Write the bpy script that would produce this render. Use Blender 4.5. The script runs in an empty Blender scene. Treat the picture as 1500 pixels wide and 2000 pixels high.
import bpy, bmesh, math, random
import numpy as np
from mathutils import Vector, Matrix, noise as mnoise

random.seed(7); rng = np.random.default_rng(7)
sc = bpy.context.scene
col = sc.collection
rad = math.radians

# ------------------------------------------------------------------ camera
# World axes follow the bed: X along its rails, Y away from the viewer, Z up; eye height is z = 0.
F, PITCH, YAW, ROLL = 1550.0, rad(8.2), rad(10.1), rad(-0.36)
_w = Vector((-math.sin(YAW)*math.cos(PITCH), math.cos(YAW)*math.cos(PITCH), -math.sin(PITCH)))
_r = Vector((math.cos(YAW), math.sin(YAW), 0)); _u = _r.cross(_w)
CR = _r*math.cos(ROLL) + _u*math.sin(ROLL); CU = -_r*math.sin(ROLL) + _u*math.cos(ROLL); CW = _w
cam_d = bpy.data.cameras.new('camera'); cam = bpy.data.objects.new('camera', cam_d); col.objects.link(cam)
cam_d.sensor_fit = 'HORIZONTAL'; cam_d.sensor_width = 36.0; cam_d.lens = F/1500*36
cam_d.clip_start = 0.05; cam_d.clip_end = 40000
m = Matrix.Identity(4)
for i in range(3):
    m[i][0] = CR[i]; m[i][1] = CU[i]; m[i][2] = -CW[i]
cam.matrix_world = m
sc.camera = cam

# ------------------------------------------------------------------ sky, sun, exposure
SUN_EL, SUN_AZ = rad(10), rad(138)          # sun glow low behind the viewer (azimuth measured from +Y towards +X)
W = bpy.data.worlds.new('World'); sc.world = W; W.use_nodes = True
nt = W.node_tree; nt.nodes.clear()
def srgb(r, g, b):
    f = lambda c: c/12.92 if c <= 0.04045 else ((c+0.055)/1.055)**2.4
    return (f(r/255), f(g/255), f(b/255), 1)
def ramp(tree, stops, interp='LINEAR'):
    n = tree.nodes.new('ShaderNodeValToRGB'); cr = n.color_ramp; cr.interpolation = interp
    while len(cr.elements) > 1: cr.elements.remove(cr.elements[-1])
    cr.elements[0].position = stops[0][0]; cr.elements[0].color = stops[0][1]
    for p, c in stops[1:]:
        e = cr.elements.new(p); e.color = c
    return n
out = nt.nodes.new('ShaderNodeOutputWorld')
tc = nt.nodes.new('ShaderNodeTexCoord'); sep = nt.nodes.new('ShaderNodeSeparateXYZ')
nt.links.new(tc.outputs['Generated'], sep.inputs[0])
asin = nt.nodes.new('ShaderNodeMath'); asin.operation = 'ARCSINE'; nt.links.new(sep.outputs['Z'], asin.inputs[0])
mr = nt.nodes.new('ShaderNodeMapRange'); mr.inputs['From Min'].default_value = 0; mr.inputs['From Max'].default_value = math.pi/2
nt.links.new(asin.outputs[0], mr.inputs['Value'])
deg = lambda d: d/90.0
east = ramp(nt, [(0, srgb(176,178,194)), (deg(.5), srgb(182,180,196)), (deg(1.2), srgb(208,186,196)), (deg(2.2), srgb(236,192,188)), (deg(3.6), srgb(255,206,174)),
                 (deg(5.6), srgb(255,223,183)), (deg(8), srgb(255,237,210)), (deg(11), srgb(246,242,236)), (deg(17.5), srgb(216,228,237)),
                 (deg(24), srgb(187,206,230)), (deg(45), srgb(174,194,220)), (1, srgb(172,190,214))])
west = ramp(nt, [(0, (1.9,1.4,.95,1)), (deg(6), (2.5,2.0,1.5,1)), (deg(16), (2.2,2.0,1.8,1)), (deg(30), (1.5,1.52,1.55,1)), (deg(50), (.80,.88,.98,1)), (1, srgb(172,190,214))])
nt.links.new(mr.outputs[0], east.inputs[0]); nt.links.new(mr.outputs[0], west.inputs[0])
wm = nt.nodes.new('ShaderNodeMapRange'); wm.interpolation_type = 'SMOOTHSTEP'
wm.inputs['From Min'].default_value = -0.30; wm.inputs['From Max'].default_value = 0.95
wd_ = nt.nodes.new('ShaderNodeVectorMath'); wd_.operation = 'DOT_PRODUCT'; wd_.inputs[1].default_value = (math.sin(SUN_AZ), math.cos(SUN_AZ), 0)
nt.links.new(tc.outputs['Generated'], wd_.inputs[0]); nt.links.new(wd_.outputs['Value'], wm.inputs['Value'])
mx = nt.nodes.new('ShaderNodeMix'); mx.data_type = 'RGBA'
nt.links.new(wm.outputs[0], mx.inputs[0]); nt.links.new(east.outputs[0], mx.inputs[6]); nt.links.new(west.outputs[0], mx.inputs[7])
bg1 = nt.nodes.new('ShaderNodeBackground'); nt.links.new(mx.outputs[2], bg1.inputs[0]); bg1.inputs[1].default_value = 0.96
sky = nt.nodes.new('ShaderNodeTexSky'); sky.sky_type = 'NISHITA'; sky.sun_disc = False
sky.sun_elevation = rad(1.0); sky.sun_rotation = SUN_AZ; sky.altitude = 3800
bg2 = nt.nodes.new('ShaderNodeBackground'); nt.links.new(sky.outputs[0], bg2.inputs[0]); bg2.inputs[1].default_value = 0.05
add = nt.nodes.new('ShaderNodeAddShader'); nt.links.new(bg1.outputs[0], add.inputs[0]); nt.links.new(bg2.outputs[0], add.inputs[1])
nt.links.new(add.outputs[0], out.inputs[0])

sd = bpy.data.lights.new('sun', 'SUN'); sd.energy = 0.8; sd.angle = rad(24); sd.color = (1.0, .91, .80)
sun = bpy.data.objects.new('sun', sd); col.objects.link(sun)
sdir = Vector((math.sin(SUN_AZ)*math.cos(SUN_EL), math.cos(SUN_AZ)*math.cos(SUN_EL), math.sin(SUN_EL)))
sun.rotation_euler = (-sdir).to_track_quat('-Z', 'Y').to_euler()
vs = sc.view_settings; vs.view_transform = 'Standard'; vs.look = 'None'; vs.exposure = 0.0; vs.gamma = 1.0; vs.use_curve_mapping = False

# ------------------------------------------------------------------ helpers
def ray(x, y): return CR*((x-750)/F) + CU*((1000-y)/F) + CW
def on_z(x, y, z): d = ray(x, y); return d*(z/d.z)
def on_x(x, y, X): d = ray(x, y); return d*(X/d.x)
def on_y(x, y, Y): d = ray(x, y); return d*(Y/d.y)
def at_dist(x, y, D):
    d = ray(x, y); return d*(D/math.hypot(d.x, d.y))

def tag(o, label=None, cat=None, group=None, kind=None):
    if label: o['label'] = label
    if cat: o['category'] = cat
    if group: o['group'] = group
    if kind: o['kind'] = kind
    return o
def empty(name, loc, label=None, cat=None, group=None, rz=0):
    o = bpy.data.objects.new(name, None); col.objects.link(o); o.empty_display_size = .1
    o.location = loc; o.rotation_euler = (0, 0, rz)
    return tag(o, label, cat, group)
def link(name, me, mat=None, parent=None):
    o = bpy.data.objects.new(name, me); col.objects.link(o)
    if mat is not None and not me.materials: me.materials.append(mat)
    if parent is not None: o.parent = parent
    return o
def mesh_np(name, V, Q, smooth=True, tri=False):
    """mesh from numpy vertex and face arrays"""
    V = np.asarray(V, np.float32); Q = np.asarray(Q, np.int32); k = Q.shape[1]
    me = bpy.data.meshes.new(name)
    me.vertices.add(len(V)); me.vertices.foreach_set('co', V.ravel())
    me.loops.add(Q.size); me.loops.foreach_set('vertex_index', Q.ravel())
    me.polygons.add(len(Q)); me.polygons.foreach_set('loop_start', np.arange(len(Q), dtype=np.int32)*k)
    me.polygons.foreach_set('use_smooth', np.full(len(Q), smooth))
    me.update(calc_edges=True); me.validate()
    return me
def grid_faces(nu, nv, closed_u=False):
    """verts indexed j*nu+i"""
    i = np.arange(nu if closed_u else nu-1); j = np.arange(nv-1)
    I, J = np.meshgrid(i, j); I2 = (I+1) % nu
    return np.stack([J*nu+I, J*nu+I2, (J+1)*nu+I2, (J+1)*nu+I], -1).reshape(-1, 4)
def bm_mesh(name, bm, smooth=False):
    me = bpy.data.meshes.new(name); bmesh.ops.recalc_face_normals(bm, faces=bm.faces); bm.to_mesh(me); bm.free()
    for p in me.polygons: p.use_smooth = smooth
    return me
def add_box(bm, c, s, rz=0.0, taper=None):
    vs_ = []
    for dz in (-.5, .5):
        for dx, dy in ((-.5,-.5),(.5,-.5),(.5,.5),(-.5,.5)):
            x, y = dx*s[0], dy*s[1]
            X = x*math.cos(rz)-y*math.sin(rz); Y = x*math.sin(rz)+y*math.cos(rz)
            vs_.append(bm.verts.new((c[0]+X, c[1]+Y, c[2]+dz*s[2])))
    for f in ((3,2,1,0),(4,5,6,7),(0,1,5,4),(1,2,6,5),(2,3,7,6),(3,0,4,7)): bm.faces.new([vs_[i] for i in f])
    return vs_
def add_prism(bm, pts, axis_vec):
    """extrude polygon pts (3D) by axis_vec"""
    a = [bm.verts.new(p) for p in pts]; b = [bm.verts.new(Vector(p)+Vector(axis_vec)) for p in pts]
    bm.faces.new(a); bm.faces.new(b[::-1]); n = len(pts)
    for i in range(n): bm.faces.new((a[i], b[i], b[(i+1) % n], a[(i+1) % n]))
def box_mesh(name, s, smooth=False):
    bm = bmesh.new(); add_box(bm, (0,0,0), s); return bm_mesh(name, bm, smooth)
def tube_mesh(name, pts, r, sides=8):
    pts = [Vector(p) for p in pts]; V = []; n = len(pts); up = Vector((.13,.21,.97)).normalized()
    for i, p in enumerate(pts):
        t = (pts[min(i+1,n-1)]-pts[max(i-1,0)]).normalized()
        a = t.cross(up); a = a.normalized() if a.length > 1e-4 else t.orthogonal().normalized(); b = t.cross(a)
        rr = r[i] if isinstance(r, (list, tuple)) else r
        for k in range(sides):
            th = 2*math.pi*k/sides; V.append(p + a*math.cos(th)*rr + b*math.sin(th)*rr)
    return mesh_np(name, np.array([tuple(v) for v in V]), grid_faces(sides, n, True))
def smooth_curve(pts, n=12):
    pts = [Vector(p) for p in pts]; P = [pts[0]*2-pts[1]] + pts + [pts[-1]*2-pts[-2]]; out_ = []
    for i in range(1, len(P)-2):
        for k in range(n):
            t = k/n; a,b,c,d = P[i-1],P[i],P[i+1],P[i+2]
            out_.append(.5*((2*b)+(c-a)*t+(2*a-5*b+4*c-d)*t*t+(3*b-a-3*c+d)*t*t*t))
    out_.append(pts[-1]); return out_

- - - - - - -

### WHAT YOU HAVE TO DO
Exactly repeat the lines above, from the opening line through the one with "sc.camera = cam", and include nothing else.

### COMPLETE ANSWER
Write the bpy script that would produce this render. Use Blender 4.5. The script runs in an empty Blender scene. Treat the picture as 1500 pixels wide and 2000 pixels high.
import bpy, bmesh, math, random
import numpy as np
from mathutils import Vector, Matrix, noise as mnoise

random.seed(7); rng = np.random.default_rng(7)
sc = bpy.context.scene
col = sc.collection
rad = math.radians

# ------------------------------------------------------------------ camera
# World axes follow the bed: X along its rails, Y away from the viewer, Z up; eye height is z = 0.
F, PITCH, YAW, ROLL = 1550.0, rad(8.2), rad(10.1), rad(-0.36)
_w = Vector((-math.sin(YAW)*math.cos(PITCH), math.cos(YAW)*math.cos(PITCH), -math.sin(PITCH)))
_r = Vector((math.cos(YAW), math.sin(YAW), 0)); _u = _r.cross(_w)
CR = _r*math.cos(ROLL) + _u*math.sin(ROLL); CU = -_r*math.sin(ROLL) + _u*math.cos(ROLL); CW = _w
cam_d = bpy.data.cameras.new('camera'); cam = bpy.data.objects.new('camera', cam_d); col.objects.link(cam)
cam_d.sensor_fit = 'HORIZONTAL'; cam_d.sensor_width = 36.0; cam_d.lens = F/1500*36
cam_d.clip_start = 0.05; cam_d.clip_end = 40000
m = Matrix.Identity(4)
for i in range(3):
    m[i][0] = CR[i]; m[i][1] = CU[i]; m[i][2] = -CW[i]
cam.matrix_world = m
sc.camera = cam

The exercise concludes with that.